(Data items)
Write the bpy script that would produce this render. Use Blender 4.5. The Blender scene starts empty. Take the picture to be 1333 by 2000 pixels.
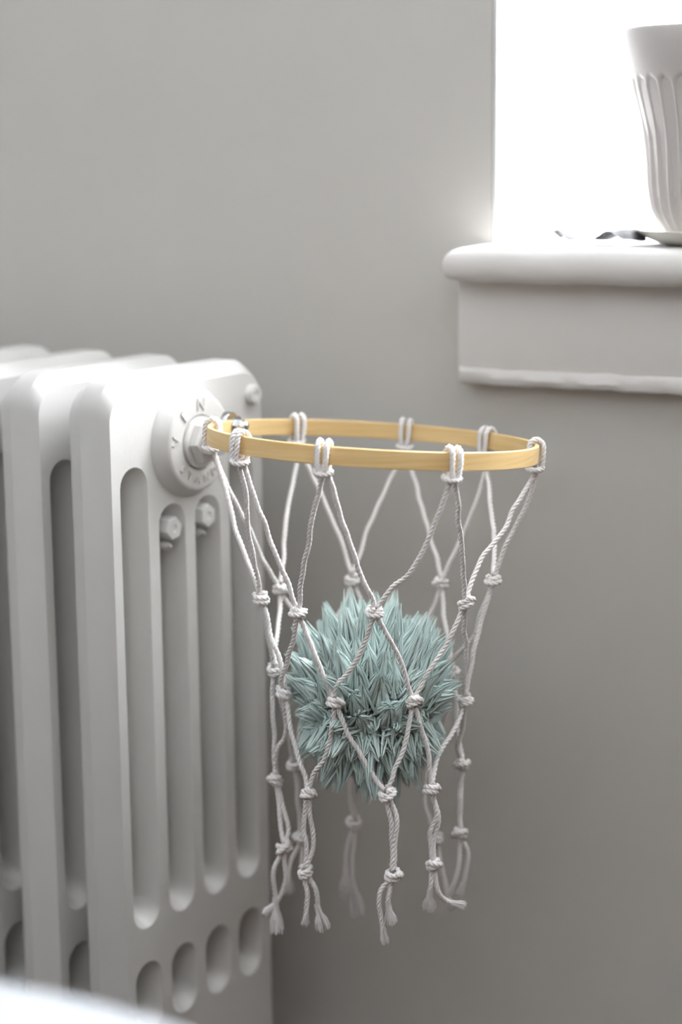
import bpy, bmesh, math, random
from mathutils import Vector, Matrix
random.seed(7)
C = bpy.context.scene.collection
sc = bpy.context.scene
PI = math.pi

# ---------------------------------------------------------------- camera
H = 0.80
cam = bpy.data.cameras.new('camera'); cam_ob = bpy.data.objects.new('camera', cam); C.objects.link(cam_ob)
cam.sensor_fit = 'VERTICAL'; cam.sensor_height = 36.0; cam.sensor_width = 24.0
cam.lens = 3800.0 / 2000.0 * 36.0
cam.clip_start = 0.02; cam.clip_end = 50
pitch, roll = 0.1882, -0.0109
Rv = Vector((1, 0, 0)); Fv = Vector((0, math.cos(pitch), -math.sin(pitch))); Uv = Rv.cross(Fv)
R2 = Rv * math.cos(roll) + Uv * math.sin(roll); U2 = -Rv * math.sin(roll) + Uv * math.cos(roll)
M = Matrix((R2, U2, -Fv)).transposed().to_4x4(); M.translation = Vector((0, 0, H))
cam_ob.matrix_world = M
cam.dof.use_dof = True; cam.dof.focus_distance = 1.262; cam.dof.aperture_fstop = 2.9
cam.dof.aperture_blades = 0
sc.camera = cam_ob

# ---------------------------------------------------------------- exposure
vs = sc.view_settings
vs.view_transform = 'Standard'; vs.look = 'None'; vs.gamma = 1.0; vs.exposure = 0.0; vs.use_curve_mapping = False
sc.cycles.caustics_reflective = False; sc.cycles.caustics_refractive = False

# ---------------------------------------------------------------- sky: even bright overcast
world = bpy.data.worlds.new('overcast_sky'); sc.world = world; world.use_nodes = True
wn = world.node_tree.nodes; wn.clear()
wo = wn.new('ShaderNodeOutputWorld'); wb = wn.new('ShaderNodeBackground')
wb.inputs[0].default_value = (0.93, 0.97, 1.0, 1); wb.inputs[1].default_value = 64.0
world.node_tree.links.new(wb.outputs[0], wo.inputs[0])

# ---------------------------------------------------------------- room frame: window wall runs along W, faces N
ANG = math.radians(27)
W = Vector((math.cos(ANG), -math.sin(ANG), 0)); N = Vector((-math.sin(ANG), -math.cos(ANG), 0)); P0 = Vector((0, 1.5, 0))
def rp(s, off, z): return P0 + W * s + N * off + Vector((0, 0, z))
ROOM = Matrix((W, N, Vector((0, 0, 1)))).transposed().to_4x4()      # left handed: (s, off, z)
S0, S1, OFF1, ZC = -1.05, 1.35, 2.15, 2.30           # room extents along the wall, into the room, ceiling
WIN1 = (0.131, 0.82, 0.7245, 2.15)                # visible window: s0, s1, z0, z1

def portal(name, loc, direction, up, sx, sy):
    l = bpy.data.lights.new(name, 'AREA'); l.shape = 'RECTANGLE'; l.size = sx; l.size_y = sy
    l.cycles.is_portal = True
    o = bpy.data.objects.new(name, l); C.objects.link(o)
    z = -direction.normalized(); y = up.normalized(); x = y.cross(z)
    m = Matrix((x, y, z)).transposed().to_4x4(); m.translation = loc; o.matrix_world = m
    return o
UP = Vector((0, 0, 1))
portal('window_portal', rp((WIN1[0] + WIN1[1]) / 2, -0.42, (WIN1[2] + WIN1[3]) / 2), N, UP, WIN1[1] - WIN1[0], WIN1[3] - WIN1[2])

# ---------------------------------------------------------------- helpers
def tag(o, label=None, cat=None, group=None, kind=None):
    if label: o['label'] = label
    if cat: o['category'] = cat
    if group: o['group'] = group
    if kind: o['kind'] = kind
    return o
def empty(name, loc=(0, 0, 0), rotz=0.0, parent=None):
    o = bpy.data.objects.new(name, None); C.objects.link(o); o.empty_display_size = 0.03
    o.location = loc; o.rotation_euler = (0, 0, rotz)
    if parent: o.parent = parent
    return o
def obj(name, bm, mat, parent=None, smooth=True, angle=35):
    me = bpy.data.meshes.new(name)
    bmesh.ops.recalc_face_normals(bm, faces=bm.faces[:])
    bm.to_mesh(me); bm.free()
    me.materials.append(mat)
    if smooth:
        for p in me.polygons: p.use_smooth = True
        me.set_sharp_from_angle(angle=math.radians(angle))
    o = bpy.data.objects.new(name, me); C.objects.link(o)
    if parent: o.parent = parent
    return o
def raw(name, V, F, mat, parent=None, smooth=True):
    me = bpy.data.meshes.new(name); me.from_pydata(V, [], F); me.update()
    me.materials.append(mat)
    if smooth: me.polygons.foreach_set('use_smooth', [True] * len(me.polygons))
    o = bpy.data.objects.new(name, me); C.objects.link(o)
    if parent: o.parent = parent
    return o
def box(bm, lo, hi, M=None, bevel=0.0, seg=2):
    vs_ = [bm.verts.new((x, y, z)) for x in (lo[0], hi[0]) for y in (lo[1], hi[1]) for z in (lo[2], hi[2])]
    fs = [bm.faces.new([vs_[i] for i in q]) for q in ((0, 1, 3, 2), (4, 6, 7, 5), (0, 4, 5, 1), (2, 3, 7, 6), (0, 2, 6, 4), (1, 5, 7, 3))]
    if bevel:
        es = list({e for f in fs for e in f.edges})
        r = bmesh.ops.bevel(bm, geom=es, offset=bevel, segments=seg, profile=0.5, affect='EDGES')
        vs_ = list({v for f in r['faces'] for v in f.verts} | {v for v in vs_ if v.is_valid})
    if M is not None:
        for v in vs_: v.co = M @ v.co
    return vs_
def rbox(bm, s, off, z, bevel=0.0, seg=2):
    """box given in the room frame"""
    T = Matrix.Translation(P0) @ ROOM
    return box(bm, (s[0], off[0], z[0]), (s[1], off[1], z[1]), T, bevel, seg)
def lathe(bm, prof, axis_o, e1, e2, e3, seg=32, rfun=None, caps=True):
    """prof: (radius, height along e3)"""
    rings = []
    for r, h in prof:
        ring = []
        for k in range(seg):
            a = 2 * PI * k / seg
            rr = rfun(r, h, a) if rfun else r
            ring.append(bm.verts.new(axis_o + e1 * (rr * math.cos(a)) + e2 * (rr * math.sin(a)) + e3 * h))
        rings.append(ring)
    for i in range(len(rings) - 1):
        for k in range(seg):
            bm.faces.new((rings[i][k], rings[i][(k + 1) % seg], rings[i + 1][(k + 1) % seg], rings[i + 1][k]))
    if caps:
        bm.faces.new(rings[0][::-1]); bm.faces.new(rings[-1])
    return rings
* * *
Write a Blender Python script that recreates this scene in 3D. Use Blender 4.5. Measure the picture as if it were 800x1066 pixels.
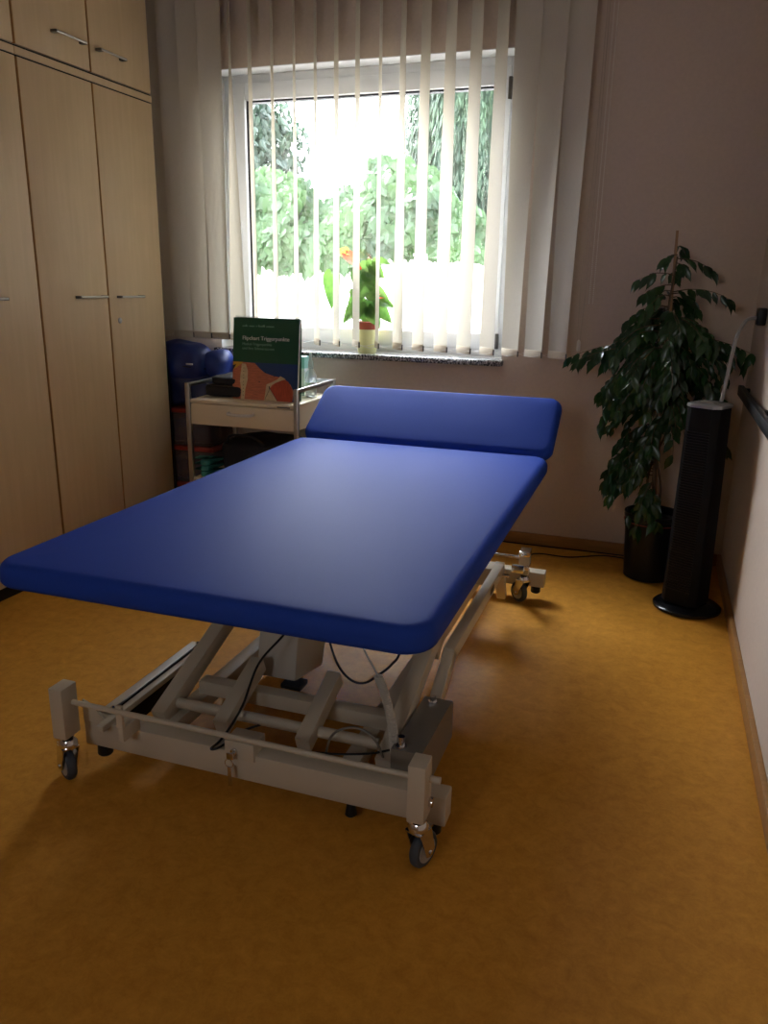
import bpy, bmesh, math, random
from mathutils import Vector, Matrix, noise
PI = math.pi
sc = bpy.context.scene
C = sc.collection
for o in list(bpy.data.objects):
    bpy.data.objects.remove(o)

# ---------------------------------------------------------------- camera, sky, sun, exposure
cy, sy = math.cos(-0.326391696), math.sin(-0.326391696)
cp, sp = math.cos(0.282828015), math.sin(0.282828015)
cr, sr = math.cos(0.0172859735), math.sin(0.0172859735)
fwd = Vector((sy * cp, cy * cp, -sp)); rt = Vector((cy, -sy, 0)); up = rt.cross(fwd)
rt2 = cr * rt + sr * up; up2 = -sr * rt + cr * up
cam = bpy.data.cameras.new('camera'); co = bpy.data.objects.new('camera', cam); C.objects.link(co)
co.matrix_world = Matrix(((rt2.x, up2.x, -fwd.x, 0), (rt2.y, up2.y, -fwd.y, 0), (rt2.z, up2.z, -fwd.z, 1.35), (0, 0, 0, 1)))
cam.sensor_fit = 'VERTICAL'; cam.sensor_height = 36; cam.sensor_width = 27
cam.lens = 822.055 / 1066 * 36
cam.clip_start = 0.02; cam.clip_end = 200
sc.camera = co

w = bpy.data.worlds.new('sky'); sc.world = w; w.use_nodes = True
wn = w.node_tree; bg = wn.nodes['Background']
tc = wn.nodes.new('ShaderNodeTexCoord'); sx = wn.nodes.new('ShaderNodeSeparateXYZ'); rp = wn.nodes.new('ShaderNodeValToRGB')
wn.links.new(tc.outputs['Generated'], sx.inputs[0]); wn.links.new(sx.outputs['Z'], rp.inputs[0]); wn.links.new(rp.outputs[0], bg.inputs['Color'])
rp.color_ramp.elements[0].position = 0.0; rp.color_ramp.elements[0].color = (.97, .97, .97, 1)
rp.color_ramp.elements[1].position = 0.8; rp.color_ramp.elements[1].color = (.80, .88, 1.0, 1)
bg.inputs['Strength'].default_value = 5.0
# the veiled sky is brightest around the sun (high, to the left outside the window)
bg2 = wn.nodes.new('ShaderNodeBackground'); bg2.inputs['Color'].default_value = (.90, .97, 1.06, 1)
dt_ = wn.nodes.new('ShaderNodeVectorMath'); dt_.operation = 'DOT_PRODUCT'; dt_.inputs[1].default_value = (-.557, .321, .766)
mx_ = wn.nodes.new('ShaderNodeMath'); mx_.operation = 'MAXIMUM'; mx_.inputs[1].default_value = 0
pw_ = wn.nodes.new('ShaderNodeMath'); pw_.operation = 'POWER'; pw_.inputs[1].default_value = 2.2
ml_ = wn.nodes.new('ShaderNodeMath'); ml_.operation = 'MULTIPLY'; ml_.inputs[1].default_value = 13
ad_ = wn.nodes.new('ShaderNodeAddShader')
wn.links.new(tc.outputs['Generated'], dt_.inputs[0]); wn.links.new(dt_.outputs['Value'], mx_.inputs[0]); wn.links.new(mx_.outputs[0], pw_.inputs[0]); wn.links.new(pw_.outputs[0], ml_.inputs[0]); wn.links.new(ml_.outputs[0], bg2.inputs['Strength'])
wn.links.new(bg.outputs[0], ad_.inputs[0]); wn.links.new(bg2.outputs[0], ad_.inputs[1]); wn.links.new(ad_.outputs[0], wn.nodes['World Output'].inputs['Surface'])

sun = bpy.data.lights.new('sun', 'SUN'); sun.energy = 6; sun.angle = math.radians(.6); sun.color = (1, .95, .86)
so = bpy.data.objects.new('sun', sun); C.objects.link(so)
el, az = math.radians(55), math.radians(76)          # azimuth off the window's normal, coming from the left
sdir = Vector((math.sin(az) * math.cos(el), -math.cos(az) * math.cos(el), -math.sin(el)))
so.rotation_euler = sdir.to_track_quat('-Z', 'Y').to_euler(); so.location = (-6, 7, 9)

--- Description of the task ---
Keep the images out of the copy. Repeat word for word only the lines from the one containing "Write the bpy" through the one containing "sc.camera = cam_ob", both ends included.

--- Expected answer ---
Write the bpy script that would produce this render. Use Blender 4.5. The Blender scene starts empty. Take the picture to be 1333 by 2000 pixels.
import bpy, bmesh, math, random
from mathutils import Vector, Matrix
random.seed(7)
C = bpy.context.scene.collection
sc = bpy.context.scene
PI = math.pi

# ---------------------------------------------------------------- camera
H = 0.80
cam = bpy.data.cameras.new('camera'); cam_ob = bpy.data.objects.new('camera', cam); C.objects.link(cam_ob)
cam.sensor_fit = 'VERTICAL'; cam.sensor_height = 36.0; cam.sensor_width = 24.0
cam.lens = 3800.0 / 2000.0 * 36.0
cam.clip_start = 0.02; cam.clip_end = 50
pitch, roll = 0.1882, -0.0109
Rv = Vector((1, 0, 0)); Fv = Vector((0, math.cos(pitch), -math.sin(pitch))); Uv = Rv.cross(Fv)
R2 = Rv * math.cos(roll) + Uv * math.sin(roll); U2 = -Rv * math.sin(roll) + Uv * math.cos(roll)
M = Matrix((R2, U2, -Fv)).transposed().to_4x4(); M.translation = Vector((0, 0, H))
cam_ob.matrix_world = M
cam.dof.use_dof = True; cam.dof.focus_distance = 1.262; cam.dof.aperture_fstop = 2.9
cam.dof.aperture_blades = 0
sc.camera = cam_ob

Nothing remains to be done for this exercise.